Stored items

┏━━

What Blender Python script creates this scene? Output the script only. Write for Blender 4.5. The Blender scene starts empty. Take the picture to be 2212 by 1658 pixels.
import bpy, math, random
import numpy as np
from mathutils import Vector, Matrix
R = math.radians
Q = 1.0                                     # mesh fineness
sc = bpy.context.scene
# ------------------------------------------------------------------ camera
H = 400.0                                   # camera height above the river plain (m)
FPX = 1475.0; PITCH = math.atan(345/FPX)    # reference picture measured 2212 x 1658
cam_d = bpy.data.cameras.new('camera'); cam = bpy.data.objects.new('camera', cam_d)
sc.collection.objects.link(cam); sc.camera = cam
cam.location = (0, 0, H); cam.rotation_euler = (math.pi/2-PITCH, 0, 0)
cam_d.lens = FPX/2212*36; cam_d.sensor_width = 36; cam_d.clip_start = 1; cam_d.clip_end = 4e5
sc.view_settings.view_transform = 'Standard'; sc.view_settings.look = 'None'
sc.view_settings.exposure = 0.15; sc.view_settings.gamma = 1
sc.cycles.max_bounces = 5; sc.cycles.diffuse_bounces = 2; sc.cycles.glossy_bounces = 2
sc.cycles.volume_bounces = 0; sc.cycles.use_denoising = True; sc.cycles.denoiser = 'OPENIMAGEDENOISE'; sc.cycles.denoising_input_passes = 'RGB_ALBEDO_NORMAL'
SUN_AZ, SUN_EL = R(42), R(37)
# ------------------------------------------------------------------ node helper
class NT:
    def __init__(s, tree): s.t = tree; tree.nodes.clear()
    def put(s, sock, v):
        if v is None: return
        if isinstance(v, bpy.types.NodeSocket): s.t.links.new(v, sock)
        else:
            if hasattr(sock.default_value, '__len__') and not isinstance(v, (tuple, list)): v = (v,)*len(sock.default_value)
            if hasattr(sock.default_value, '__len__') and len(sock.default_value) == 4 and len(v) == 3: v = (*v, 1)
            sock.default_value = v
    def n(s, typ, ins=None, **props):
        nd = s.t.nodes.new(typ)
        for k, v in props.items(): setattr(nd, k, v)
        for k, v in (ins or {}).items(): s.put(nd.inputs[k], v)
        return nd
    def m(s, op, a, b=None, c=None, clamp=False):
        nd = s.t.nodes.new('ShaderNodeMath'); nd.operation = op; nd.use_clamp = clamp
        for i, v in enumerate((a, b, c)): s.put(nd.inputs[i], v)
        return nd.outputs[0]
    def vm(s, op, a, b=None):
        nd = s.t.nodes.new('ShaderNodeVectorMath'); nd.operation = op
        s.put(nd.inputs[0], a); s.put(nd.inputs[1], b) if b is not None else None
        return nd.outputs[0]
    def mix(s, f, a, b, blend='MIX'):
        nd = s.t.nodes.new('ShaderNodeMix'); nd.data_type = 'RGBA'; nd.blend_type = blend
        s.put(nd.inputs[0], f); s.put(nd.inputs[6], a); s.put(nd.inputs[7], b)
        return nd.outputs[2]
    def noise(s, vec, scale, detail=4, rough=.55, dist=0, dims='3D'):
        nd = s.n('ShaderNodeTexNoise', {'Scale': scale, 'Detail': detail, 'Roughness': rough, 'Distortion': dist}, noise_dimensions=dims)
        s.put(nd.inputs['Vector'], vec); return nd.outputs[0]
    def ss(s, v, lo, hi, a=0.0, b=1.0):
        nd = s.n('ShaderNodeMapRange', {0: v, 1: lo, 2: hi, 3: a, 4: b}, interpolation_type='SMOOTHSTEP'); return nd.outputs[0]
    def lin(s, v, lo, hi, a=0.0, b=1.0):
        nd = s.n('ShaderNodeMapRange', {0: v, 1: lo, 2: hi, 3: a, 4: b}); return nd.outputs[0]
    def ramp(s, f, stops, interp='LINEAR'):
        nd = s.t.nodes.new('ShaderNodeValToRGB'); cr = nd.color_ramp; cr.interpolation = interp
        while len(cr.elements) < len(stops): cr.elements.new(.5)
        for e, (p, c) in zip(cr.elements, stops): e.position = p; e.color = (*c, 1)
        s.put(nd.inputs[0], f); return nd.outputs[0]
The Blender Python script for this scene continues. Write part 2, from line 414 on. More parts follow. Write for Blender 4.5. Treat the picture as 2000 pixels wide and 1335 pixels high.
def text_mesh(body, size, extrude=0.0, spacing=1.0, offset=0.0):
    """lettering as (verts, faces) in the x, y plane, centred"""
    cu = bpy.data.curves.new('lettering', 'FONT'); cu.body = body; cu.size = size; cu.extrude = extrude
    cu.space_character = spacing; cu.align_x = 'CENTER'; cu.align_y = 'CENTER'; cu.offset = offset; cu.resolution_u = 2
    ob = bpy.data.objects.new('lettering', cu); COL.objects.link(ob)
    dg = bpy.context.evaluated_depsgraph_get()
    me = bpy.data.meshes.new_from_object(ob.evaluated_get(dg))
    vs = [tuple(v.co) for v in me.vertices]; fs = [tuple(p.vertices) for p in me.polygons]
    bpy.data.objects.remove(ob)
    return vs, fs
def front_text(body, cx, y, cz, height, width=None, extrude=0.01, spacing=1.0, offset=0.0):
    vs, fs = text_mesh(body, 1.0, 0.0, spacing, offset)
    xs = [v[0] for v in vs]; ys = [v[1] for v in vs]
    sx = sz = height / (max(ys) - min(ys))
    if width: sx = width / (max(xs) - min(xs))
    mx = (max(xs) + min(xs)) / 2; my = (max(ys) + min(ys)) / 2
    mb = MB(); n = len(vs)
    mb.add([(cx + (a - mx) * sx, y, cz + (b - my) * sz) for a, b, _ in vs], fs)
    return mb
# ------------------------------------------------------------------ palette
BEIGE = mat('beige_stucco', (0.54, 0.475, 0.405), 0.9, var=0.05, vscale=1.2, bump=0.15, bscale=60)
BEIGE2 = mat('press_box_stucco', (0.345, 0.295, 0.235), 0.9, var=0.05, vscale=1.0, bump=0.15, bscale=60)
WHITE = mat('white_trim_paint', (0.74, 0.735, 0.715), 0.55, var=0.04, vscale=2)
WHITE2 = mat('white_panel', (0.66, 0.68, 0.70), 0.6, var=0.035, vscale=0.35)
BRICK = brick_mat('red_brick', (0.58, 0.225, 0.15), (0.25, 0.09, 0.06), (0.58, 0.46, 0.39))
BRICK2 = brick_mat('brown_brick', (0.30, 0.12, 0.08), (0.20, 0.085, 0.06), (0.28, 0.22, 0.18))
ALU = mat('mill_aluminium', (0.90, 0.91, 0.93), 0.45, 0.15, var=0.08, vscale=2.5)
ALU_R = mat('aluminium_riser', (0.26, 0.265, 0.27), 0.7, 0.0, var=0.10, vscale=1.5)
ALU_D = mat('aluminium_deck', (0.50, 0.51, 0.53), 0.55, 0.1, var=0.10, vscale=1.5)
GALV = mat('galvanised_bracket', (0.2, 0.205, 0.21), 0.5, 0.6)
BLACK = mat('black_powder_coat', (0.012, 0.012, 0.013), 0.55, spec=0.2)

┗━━
┏━━

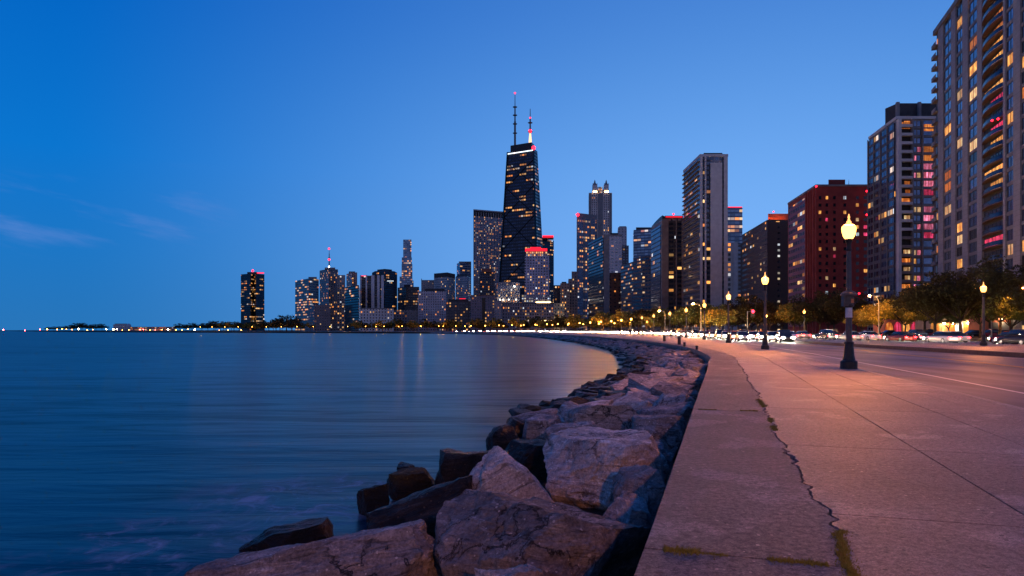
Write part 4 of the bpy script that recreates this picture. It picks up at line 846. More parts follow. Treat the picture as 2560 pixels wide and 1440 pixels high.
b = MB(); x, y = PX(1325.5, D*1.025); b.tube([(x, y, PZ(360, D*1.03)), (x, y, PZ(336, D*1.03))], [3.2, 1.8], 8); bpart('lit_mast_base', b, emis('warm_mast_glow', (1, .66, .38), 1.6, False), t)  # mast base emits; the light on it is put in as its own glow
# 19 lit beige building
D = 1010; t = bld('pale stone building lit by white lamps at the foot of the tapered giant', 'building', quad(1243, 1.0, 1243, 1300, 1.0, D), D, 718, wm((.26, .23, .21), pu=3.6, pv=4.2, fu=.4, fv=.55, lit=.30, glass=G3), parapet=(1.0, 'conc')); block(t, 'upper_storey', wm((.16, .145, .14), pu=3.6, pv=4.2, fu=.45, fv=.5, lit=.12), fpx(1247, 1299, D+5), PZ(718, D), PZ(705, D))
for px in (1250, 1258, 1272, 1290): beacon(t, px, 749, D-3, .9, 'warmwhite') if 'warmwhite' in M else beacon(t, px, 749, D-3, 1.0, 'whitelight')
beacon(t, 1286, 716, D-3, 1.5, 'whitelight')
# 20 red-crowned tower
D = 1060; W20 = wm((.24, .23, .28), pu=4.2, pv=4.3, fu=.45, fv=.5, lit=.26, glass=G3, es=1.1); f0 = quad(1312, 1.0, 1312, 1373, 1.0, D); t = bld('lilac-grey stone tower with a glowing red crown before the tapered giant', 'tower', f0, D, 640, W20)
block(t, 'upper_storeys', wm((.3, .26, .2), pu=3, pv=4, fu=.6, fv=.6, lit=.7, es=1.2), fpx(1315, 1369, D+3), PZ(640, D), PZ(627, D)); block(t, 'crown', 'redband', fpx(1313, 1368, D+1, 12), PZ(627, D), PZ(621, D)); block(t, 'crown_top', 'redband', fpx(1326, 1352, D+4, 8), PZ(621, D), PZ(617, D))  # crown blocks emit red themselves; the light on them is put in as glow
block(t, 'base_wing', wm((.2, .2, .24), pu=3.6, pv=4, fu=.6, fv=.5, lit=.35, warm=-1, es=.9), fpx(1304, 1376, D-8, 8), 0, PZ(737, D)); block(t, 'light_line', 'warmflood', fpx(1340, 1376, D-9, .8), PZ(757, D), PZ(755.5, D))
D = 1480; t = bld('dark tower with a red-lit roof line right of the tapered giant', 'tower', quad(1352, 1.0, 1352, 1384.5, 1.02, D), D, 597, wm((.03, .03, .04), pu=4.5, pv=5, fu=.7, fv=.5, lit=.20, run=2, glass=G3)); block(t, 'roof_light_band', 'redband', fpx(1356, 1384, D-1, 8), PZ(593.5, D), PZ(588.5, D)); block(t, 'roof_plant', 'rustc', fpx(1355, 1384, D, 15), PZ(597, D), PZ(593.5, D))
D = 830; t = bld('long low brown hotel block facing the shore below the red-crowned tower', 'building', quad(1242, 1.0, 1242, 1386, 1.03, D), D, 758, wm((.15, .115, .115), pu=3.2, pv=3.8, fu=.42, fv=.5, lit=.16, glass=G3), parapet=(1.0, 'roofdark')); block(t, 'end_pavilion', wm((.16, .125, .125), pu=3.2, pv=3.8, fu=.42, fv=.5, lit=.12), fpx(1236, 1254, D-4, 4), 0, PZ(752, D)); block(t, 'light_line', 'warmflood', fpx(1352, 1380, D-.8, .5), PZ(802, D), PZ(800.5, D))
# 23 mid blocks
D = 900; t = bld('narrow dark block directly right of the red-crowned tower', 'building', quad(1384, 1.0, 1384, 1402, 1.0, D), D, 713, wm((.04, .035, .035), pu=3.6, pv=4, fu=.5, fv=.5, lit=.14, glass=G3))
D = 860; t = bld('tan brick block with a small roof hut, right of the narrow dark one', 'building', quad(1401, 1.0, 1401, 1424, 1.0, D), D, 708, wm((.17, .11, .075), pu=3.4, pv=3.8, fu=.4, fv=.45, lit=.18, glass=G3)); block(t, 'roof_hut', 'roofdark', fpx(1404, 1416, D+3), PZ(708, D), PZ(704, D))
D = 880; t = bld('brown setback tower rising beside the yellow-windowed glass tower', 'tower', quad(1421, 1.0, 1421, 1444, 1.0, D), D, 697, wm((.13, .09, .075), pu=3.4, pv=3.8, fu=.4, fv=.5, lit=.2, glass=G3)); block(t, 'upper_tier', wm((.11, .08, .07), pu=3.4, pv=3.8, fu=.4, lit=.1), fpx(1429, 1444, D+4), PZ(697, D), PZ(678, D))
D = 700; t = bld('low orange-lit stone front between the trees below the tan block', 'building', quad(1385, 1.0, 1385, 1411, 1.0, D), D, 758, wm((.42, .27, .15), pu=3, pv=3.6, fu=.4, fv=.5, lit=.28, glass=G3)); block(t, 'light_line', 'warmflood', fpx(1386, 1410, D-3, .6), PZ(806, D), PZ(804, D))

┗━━
┏━━

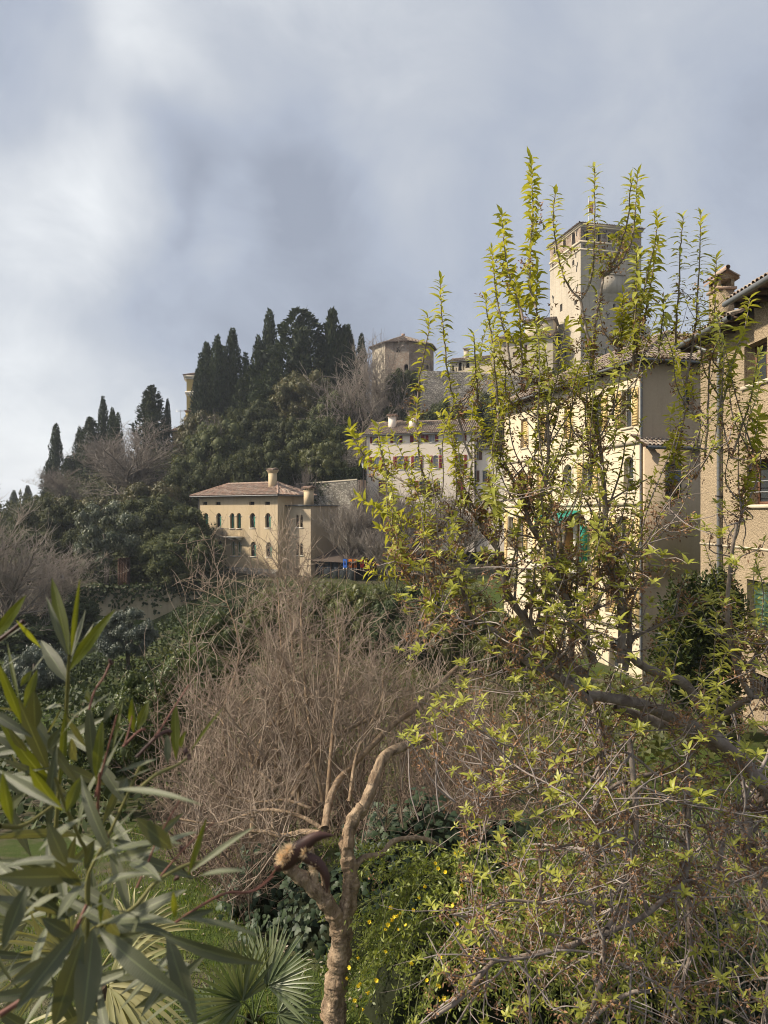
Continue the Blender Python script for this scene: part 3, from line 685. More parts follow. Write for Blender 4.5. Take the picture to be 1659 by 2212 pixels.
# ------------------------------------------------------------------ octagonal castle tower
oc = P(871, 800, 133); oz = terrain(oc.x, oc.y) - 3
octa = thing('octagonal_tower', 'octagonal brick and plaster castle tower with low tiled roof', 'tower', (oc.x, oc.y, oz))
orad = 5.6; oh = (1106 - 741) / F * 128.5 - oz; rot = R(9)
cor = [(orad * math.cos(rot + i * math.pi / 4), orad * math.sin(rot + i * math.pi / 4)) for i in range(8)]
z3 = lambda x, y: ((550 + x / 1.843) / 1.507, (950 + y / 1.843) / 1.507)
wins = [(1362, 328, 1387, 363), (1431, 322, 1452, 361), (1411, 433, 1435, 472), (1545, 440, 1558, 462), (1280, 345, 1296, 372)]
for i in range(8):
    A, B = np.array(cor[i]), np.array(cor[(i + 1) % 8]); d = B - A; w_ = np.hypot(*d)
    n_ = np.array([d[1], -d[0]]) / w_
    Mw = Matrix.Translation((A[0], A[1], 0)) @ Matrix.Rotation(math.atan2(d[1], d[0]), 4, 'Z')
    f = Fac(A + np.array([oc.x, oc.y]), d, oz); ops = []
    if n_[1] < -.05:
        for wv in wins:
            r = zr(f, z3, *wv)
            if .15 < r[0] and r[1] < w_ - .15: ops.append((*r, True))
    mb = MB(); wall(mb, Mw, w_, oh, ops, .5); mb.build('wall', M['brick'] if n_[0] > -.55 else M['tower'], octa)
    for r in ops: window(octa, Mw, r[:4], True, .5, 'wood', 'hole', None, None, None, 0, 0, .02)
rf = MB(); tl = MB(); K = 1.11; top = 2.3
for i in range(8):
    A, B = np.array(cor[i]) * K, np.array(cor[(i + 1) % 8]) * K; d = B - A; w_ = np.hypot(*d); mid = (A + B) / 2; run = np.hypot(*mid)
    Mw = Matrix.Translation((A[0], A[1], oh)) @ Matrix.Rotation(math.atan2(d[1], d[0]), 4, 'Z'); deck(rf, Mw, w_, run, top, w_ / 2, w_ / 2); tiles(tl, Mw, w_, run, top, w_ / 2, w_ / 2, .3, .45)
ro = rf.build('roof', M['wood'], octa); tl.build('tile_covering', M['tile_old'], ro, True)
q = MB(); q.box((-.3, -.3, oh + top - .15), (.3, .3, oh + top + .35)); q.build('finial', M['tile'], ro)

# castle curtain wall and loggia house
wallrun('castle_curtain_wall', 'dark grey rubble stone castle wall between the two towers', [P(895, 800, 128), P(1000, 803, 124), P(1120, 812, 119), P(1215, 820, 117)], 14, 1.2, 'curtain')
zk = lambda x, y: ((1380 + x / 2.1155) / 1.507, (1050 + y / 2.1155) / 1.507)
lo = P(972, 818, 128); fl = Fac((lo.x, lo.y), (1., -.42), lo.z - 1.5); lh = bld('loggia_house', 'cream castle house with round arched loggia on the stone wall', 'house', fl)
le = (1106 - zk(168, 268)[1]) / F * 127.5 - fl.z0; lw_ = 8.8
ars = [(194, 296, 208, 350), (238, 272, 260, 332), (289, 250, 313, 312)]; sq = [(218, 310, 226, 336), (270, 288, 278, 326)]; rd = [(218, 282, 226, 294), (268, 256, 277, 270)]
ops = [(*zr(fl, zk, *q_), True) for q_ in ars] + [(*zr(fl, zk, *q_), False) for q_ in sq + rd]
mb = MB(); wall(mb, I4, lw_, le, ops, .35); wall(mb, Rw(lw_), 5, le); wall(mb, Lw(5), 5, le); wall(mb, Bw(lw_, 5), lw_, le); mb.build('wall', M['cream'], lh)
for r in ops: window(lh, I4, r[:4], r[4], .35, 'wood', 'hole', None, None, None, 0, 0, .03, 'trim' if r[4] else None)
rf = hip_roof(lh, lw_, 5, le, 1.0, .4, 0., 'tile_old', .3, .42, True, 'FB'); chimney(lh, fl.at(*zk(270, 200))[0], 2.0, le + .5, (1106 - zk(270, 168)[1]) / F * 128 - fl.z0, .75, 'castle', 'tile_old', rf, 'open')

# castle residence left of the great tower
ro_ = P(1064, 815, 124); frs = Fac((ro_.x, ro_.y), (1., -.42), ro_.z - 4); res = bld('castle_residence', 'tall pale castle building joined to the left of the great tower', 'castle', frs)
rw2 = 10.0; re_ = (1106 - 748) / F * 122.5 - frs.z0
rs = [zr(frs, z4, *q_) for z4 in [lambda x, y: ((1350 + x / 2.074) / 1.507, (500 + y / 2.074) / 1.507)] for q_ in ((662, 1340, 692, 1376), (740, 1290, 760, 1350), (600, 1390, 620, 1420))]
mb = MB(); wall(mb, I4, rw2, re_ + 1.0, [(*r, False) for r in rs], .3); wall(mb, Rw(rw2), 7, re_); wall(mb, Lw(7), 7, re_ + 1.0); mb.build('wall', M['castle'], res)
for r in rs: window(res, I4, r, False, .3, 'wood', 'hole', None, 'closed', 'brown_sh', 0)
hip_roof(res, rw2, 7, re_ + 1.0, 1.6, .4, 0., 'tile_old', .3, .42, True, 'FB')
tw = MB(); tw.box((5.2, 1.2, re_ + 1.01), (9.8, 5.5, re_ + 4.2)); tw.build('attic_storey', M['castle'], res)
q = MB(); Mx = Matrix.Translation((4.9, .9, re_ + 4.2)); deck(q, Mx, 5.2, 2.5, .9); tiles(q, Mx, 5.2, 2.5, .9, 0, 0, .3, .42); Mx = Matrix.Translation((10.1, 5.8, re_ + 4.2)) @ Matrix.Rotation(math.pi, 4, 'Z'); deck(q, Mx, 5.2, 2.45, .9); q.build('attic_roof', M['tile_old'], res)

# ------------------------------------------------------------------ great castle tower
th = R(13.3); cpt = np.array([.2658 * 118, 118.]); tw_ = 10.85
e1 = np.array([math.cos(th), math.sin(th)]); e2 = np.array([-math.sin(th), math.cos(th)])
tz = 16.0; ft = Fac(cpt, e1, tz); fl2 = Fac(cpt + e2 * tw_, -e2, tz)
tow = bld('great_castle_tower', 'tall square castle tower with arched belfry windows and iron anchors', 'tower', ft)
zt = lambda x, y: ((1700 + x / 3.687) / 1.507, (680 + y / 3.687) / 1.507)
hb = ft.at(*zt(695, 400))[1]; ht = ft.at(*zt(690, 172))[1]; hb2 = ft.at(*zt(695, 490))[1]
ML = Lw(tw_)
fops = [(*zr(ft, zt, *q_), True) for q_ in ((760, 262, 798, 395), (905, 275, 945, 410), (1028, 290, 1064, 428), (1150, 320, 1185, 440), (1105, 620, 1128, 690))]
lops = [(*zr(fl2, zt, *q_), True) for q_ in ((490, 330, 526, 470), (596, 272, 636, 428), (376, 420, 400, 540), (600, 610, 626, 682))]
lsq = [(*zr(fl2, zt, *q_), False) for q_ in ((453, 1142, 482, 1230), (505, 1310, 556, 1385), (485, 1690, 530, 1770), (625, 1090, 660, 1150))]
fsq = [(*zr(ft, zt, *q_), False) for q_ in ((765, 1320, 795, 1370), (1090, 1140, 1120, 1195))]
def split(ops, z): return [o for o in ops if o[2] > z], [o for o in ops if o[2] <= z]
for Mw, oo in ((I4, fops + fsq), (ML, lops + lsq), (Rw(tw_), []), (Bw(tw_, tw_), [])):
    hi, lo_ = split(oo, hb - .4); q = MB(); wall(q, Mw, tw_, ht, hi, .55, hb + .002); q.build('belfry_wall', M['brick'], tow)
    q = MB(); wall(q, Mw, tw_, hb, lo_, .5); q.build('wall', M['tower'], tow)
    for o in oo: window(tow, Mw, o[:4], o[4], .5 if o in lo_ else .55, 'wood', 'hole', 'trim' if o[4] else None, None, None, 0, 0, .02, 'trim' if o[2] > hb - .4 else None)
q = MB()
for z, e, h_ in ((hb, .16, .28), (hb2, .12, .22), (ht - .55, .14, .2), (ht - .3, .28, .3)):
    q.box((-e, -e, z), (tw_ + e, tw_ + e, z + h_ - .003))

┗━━

- _Instructions for the task_:
Output only the lines from the one containing "(0.28, 0.22, 0.18))" through the one containing "0.013), 0.55, spec=0.2)", inclusive, exactly as written.

- _Result of the task_:
BRICK2 = brick_mat('brown_brick', (0.30, 0.12, 0.08), (0.20, 0.085, 0.06), (0.28, 0.22, 0.18))
ALU = mat('mill_aluminium', (0.90, 0.91, 0.93), 0.45, 0.15, var=0.08, vscale=2.5)
ALU_R = mat('aluminium_riser', (0.26, 0.265, 0.27), 0.7, 0.0, var=0.10, vscale=1.5)
ALU_D = mat('aluminium_deck', (0.50, 0.51, 0.53), 0.55, 0.1, var=0.10, vscale=1.5)
GALV = mat('galvanised_bracket', (0.2, 0.205, 0.21), 0.5, 0.6)
BLACK = mat('black_powder_coat', (0.012, 0.012, 0.013), 0.55, spec=0.2)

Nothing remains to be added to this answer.